_Data extract:_
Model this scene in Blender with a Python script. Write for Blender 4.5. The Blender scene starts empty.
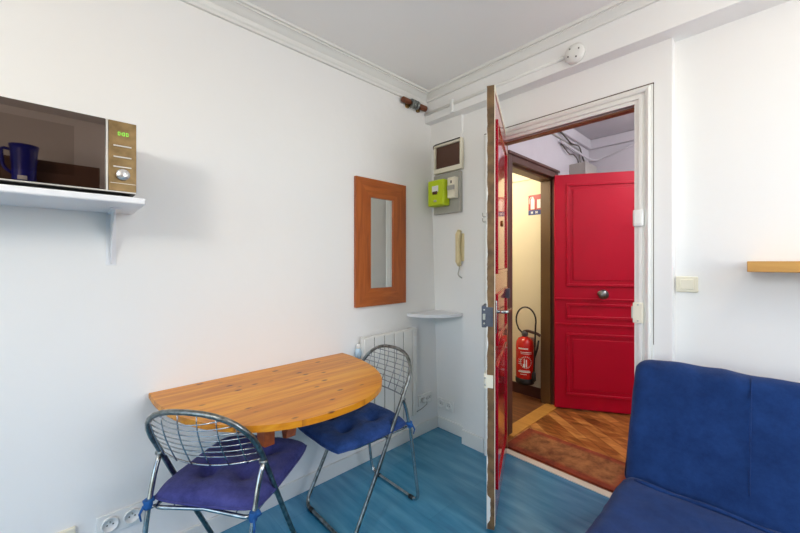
import bpy, bmesh, math, random
from mathutils import Vector, Matrix, noise
PI = math.pi
S = bpy.context.scene
C = S.collection
random.seed(4)

# ------------------------------------------------------------------ materials
def srgb(r, g, b):
    def f(c):
        c /= 255.0
        return c/12.92 if c <= .04045 else ((c+.055)/1.055)**2.4
    return (f(r), f(g), f(b), 1)
def newmat(name):
    m = bpy.data.materials.new(name); m.use_nodes = True
    nt = m.node_tree
    return m, nt, nt.nodes['Principled BSDF']
def nd(nt, t, **kw):
    n = nt.nodes.new(t)
    for k, v in kw.items(): setattr(n, k, v)
    return n
def ramp(nt, stops):
    r = nd(nt, 'ShaderNodeValToRGB')
    e = r.color_ramp.elements
    while len(e) < len(stops): e.new(.5)
    for i, (p, c) in enumerate(stops):
        e[i].position = p; e[i].color = c
    return r
def objco(nt, scale=(1, 1, 1), rot=(0, 0, 0)):
    t = nd(nt, 'ShaderNodeTexCoord'); mp = nd(nt, 'ShaderNodeMapping')
    mp.inputs['Scale'].default_value = scale; mp.inputs['Rotation'].default_value = rot
    nt.links.new(t.outputs['Object'], mp.inputs['Vector'])
    return mp.outputs[0]
def simple(name, col, rough=.5, metal=0, var=.06, nscale=6, bump=0, bscale=60, coat=0, spec=.5):
    m, nt, b = newmat(name)
    co = objco(nt)
    n = nd(nt, 'ShaderNodeTexNoise'); n.inputs['Scale'].default_value = nscale; n.inputs['Detail'].default_value = 4
    nt.links.new(co, n.inputs['Vector'])
    d = tuple(c*(1-var) for c in col[:3])+(1,); u = tuple(min(1, c*(1+var)) for c in col[:3])+(1,)
    r = ramp(nt, [(.3, d), (.7, u)])
    nt.links.new(n.outputs['Fac'], r.inputs[0]); nt.links.new(r.outputs[0], b.inputs['Base Color'])
    b.inputs['Roughness'].default_value = rough; b.inputs['Metallic'].default_value = metal
    b.inputs['Coat Weight'].default_value = coat; b.inputs['Coat Roughness'].default_value = .05
    b.inputs['Specular IOR Level'].default_value = spec
    if bump:
        n2 = nd(nt, 'ShaderNodeTexNoise'); n2.inputs['Scale'].default_value = bscale; n2.inputs['Detail'].default_value = 3
        nt.links.new(co, n2.inputs['Vector'])
        bp = nd(nt, 'ShaderNodeBump'); bp.inputs['Strength'].default_value = bump; bp.inputs['Distance'].default_value = .01
        nt.links.new(n2.outputs['Fac'], bp.inputs['Height']); nt.links.new(bp.outputs[0], b.inputs['Normal'])
    return m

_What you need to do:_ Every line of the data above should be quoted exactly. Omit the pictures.

_Solution:_
Model this scene in Blender with a Python script. Write for Blender 4.5. The Blender scene starts empty.
import bpy, bmesh, math, random
from mathutils import Vector, Matrix, noise
PI = math.pi
S = bpy.context.scene
C = S.collection
random.seed(4)

# ------------------------------------------------------------------ materials
def srgb(r, g, b):
    def f(c):
        c /= 255.0
        return c/12.92 if c <= .04045 else ((c+.055)/1.055)**2.4
    return (f(r), f(g), f(b), 1)
def newmat(name):
    m = bpy.data.materials.new(name); m.use_nodes = True
    nt = m.node_tree
    return m, nt, nt.nodes['Principled BSDF']
def nd(nt, t, **kw):
    n = nt.nodes.new(t)
    for k, v in kw.items(): setattr(n, k, v)
    return n
def ramp(nt, stops):
    r = nd(nt, 'ShaderNodeValToRGB')
    e = r.color_ramp.elements
    while len(e) < len(stops): e.new(.5)
    for i, (p, c) in enumerate(stops):
        e[i].position = p; e[i].color = c
    return r
def objco(nt, scale=(1, 1, 1), rot=(0, 0, 0)):
    t = nd(nt, 'ShaderNodeTexCoord'); mp = nd(nt, 'ShaderNodeMapping')
    mp.inputs['Scale'].default_value = scale; mp.inputs['Rotation'].default_value = rot
    nt.links.new(t.outputs['Object'], mp.inputs['Vector'])
    return mp.outputs[0]
def simple(name, col, rough=.5, metal=0, var=.06, nscale=6, bump=0, bscale=60, coat=0, spec=.5):
    m, nt, b = newmat(name)
    co = objco(nt)
    n = nd(nt, 'ShaderNodeTexNoise'); n.inputs['Scale'].default_value = nscale; n.inputs['Detail'].default_value = 4
    nt.links.new(co, n.inputs['Vector'])
    d = tuple(c*(1-var) for c in col[:3])+(1,); u = tuple(min(1, c*(1+var)) for c in col[:3])+(1,)
    r = ramp(nt, [(.3, d), (.7, u)])
    nt.links.new(n.outputs['Fac'], r.inputs[0]); nt.links.new(r.outputs[0], b.inputs['Base Color'])
    b.inputs['Roughness'].default_value = rough; b.inputs['Metallic'].default_value = metal
    b.inputs['Coat Weight'].default_value = coat; b.inputs['Coat Roughness'].default_value = .05
    b.inputs['Specular IOR Level'].default_value = spec
    if bump:
        n2 = nd(nt, 'ShaderNodeTexNoise'); n2.inputs['Scale'].default_value = bscale; n2.inputs['Detail'].default_value = 3
        nt.links.new(co, n2.inputs['Vector'])
        bp = nd(nt, 'ShaderNodeBump'); bp.inputs['Strength'].default_value = bump; bp.inputs['Distance'].default_value = .01
        nt.links.new(n2.outputs['Fac'], bp.inputs['Height']); nt.links.new(bp.outputs[0], b.inputs['Normal'])
    return m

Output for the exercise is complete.